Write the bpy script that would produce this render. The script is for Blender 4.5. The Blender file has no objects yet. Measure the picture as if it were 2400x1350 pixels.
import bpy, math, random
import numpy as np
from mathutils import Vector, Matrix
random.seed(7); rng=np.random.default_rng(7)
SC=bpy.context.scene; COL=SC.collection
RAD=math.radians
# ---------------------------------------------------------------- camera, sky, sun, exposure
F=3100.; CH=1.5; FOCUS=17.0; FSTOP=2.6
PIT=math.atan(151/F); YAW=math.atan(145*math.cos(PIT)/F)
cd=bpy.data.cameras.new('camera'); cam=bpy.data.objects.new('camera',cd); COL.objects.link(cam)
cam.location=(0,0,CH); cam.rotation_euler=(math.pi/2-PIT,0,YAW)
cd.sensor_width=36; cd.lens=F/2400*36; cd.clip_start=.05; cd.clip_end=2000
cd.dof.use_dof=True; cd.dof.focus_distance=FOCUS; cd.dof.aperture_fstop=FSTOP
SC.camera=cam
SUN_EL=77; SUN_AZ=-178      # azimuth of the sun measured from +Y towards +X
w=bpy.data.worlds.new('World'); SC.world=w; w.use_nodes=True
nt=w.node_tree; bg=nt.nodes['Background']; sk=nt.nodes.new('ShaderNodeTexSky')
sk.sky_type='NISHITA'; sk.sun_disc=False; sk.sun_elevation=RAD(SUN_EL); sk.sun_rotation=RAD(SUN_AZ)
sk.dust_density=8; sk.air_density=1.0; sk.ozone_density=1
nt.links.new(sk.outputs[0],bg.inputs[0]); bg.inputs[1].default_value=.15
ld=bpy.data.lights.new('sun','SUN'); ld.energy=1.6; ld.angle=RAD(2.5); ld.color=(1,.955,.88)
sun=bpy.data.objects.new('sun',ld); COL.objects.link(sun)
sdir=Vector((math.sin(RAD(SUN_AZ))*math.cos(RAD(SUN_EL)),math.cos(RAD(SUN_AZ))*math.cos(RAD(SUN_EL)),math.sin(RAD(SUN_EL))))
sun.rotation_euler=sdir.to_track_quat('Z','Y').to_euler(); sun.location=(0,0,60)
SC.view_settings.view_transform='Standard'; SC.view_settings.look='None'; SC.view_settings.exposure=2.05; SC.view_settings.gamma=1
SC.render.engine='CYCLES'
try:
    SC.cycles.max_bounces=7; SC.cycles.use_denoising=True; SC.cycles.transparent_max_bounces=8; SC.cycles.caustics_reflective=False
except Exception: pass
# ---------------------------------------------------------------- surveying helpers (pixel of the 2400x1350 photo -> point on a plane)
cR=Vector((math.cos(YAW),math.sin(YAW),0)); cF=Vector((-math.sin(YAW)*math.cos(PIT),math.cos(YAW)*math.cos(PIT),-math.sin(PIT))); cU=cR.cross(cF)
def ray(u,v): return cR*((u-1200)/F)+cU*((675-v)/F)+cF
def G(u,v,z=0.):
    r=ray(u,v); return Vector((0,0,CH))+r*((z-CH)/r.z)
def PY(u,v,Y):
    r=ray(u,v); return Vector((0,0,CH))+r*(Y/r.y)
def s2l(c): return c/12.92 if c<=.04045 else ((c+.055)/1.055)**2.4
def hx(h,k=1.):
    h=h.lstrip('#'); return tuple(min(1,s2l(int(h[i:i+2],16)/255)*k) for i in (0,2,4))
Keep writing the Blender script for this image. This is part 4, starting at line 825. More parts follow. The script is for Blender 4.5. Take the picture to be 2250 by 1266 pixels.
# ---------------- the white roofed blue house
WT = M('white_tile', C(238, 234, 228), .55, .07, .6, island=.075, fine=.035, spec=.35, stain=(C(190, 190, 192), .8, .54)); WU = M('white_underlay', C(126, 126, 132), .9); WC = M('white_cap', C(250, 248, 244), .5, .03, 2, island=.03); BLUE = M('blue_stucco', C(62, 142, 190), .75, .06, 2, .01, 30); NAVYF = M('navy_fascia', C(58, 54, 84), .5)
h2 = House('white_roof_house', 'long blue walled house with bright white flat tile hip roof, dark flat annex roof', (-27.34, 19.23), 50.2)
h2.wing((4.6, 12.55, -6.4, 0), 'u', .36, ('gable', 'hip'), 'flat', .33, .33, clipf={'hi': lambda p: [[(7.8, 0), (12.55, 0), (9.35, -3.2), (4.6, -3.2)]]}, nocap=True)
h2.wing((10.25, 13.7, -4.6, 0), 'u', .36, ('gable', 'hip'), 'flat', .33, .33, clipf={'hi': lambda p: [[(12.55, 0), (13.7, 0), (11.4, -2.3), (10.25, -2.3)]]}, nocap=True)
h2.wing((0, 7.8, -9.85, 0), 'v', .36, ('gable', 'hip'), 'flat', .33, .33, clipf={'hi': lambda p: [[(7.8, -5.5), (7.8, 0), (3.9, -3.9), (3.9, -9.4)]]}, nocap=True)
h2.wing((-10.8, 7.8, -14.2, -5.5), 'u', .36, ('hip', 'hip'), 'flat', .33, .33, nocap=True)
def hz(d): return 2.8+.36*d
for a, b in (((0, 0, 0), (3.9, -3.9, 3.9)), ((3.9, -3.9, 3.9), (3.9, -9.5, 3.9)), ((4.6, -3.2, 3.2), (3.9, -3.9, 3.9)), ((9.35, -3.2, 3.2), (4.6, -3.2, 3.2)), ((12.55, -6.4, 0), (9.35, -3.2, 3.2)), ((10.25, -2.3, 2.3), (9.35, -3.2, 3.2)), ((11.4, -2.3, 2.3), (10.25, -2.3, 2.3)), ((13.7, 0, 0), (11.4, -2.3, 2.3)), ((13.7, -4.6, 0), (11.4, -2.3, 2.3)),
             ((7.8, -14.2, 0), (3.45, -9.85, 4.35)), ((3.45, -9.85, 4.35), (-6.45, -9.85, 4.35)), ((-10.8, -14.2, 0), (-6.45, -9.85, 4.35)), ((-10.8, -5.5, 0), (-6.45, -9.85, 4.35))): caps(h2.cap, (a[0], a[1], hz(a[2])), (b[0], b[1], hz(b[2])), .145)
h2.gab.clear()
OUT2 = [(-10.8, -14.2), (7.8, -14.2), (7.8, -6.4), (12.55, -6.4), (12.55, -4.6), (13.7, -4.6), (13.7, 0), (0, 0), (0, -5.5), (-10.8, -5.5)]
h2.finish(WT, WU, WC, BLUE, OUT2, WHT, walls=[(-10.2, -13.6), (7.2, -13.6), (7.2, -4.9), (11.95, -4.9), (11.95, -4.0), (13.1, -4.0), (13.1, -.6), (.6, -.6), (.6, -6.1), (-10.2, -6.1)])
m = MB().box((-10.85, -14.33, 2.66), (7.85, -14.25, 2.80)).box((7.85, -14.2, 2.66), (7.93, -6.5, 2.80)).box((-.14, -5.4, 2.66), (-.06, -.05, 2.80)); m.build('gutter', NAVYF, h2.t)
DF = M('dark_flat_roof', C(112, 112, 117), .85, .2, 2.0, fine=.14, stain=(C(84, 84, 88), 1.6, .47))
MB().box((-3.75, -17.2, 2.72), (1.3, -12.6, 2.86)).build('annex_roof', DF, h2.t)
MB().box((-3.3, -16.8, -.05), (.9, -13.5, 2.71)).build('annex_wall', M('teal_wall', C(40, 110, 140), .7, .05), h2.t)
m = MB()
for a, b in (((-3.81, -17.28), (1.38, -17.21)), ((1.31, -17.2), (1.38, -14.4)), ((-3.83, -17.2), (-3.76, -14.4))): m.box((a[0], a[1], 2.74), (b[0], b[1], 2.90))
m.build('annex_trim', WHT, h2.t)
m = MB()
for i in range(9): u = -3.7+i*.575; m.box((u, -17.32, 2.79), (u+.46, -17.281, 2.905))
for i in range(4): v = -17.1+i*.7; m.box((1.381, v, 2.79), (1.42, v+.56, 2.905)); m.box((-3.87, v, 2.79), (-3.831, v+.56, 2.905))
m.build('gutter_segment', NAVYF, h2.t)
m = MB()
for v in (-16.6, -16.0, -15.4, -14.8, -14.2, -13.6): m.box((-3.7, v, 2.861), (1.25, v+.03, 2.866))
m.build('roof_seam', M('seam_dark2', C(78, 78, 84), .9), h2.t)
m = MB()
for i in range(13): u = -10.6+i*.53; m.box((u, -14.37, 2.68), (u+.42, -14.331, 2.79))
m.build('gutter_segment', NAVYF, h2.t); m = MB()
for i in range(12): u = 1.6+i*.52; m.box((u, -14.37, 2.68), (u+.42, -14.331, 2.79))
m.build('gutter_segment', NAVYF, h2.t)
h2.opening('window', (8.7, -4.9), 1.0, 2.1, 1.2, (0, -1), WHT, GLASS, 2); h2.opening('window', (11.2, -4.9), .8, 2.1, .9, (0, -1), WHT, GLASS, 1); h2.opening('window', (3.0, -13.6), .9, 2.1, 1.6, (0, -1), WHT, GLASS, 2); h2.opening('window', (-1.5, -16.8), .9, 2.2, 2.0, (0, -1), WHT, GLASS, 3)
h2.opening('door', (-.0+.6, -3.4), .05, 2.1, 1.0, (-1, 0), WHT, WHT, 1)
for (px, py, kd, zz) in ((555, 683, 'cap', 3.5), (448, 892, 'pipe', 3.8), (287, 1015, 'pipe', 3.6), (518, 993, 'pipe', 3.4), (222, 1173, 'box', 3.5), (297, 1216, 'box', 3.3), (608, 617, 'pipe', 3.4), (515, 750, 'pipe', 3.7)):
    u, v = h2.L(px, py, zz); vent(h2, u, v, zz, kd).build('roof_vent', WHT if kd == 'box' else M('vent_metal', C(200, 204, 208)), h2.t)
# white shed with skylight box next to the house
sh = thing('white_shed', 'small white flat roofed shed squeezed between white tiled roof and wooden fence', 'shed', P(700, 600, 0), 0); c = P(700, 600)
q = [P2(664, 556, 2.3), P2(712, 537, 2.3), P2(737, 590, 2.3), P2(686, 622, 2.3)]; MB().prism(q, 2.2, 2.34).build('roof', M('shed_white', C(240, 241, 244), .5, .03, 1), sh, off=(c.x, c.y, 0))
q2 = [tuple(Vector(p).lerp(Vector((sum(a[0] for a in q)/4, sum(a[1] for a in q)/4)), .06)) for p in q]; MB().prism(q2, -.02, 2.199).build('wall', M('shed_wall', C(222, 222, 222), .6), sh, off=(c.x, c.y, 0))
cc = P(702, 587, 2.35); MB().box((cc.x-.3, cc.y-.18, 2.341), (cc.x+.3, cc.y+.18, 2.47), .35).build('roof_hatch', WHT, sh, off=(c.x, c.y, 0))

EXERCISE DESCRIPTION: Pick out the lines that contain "render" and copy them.

REPLY TO THE TASK:
Write the bpy script that would produce this render. The script is for Blender 4.5. The Blender file has no objects yet. Measure the picture as if it were 2400x1350 pixels.
SC.render.engine='CYCLES'